City workers were dealing with snow instead of cold on Friday near Ross Street where work was underway to repair a sewer line. (Photo by SUSAN ZIELINSKI/Advocate staff)

Leaky and frozen water lines keep workers busy in Red Deer

Mature neighbourhoods with metal water pipes more susceptible

City workers dealt with 16 frozen water service lines and 12 water leaks during the February deep freeze.

“Normally the frost level never really hits our water infrastructure below ground. But because it’s been so cold for so long, that frost level has gotten deeper than normal and it’s affected some of our water system,” said D.J. Brough, the city’s environmental construction superintendent, on Friday.

After 15 years on the job, Brough said he has never seen so many frozen water lines. The city averages about 60 water leaks a year. Spread out, it would an average about five per month, so leaks more than doubled during the cold snap.

During the cold leaks occurred on water main lines, as well as the smaller water service lines that run to buildings from water mains. Water service lines were also the lines that froze because they are smaller lines with less water running through them.

He said the worst frozen line happened a couple weeks ago on 55th Street that disrupted traffic for a few days.

“The ground was so hard. When traffic drives on a street, it pounds that frost deeper into the ground. So the frost was so hard and so deep it took us a long time to get to the pipe itself to do the work we needed to do.”

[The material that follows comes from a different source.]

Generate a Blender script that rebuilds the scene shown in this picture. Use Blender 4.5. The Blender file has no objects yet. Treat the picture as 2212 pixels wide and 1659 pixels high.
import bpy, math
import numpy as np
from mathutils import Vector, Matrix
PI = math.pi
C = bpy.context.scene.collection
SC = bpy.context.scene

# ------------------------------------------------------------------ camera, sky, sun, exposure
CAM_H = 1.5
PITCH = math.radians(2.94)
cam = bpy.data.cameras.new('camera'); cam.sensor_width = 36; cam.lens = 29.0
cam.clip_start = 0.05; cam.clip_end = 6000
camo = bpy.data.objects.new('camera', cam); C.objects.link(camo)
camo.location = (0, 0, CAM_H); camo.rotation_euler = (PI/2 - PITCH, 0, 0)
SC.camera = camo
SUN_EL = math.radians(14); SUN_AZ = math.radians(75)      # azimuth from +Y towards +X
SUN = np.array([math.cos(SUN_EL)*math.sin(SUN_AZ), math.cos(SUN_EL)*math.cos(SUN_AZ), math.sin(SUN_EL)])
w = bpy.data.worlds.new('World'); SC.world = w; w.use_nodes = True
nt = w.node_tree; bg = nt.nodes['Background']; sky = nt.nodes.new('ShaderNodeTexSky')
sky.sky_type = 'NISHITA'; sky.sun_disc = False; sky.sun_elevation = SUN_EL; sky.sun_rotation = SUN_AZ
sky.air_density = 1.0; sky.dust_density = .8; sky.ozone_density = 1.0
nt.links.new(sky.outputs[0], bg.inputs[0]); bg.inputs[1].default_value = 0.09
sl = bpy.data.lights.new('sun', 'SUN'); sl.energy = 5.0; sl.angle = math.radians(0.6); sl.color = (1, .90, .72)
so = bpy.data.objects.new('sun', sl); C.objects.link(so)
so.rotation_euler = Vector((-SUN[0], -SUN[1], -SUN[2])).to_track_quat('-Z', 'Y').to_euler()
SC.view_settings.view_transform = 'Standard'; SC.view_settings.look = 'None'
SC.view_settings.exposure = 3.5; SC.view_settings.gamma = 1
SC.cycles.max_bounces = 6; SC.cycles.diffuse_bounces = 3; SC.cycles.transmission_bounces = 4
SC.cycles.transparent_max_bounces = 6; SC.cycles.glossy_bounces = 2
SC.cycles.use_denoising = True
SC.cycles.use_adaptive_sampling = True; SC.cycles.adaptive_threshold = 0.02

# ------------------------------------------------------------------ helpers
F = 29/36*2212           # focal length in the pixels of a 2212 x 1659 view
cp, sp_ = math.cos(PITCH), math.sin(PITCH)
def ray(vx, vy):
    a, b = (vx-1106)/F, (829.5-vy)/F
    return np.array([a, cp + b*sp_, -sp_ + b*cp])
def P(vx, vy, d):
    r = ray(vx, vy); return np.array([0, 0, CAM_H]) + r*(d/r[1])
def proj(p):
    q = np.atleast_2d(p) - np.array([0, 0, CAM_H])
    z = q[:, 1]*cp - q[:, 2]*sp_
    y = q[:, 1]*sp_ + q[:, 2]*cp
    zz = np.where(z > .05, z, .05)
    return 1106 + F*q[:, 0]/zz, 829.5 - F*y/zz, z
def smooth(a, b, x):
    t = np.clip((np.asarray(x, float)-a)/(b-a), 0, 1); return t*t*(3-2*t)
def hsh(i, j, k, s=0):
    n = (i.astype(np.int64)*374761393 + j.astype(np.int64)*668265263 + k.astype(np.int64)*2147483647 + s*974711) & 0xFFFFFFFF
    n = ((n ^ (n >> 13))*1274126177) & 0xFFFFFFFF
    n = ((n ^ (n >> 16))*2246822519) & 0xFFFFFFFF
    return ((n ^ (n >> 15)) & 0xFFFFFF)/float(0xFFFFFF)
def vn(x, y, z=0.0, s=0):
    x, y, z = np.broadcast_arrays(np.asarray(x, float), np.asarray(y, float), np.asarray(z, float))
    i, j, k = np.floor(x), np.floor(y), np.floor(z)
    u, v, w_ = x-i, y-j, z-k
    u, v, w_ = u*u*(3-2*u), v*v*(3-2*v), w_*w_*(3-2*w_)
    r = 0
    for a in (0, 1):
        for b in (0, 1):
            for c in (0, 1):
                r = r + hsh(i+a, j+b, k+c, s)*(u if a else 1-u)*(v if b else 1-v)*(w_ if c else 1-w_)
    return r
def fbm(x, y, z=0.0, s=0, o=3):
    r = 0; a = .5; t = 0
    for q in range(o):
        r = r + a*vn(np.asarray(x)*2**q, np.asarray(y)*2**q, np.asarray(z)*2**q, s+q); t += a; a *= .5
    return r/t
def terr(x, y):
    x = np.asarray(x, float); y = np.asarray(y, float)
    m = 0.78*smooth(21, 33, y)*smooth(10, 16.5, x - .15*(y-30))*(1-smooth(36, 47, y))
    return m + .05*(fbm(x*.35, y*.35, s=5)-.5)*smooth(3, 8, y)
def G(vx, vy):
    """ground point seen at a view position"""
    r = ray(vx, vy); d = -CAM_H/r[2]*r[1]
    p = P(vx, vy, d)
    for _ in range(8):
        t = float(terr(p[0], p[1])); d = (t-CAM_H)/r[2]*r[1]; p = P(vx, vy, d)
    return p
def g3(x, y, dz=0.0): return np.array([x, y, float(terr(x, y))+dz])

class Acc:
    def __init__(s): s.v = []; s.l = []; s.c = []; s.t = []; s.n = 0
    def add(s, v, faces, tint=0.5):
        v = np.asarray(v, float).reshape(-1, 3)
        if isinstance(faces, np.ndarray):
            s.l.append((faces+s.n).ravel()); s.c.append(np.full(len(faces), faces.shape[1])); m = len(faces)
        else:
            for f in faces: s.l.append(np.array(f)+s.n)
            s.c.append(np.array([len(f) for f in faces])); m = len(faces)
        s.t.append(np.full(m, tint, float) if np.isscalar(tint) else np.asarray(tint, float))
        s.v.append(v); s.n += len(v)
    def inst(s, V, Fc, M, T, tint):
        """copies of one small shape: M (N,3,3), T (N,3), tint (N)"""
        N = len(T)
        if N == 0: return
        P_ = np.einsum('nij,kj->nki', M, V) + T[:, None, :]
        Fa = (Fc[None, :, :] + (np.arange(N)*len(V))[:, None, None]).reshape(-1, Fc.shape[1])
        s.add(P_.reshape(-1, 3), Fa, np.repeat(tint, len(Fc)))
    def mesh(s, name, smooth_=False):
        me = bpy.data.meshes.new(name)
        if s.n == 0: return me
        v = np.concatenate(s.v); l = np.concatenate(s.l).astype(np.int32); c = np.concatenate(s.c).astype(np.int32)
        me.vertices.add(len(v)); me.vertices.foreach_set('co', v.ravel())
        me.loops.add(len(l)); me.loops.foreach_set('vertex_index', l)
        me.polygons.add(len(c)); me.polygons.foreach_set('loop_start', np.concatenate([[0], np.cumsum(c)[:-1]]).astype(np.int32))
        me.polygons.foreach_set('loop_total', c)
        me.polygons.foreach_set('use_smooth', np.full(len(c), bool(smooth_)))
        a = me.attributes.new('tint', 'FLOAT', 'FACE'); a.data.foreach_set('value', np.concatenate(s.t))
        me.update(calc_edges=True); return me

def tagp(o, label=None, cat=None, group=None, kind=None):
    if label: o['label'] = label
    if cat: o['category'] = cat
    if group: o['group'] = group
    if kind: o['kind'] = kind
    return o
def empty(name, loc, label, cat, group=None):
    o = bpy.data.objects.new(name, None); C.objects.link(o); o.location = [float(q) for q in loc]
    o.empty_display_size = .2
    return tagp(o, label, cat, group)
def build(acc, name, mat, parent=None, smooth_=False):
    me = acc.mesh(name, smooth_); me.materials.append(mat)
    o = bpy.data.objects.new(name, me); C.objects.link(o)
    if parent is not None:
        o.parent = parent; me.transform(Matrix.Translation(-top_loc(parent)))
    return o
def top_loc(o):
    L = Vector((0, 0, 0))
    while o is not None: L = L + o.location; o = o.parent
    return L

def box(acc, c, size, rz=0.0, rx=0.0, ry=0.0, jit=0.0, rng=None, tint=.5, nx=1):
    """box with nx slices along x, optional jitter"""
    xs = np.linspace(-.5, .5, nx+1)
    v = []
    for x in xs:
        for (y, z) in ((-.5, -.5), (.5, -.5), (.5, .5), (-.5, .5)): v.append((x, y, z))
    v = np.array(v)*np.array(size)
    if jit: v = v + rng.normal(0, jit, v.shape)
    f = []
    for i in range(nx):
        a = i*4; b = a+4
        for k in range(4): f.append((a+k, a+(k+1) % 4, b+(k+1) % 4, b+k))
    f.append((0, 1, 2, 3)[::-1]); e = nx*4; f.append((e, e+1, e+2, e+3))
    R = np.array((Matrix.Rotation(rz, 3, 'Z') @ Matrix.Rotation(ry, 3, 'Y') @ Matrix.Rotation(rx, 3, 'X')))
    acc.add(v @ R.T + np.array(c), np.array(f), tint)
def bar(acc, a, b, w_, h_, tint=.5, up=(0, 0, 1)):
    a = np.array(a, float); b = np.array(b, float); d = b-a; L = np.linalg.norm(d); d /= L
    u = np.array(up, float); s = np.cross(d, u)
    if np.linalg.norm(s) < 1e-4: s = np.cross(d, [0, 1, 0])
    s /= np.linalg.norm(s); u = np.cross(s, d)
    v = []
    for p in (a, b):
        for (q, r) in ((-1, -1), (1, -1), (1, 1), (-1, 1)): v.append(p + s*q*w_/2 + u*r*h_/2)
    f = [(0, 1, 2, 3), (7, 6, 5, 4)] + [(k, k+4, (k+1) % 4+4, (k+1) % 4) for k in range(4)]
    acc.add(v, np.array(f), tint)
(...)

He said mature neighbourhoods with metal water lines are more susceptible to breakage compared to plastic lines in newer neighbourhoods that are more flexible. A few times water mains had to be shut down for short periods for repairs and boil water orders were issued.

Brough said more leaks could also happen as the weather starts to warm up and the frost starts to shift again.

“Any fluctuation in temperature, it will get that ground moving. We’re crossing our fingers.”

See related:

Bursting pipes new worry as Prairies emerge from wintry deep freeze

Cold weather impacts students in central Alberta

He said working in -40 C weather is not easy and he commended workers who laboured outside to provide the services citizens needed.

“They know it’s important work and they work hard through these conditions.”

He also thanked residents for their understanding.

“They know how hard the guys are working out in front of their house in that weather. Their patience and co-operation has been excellent,” Brough said.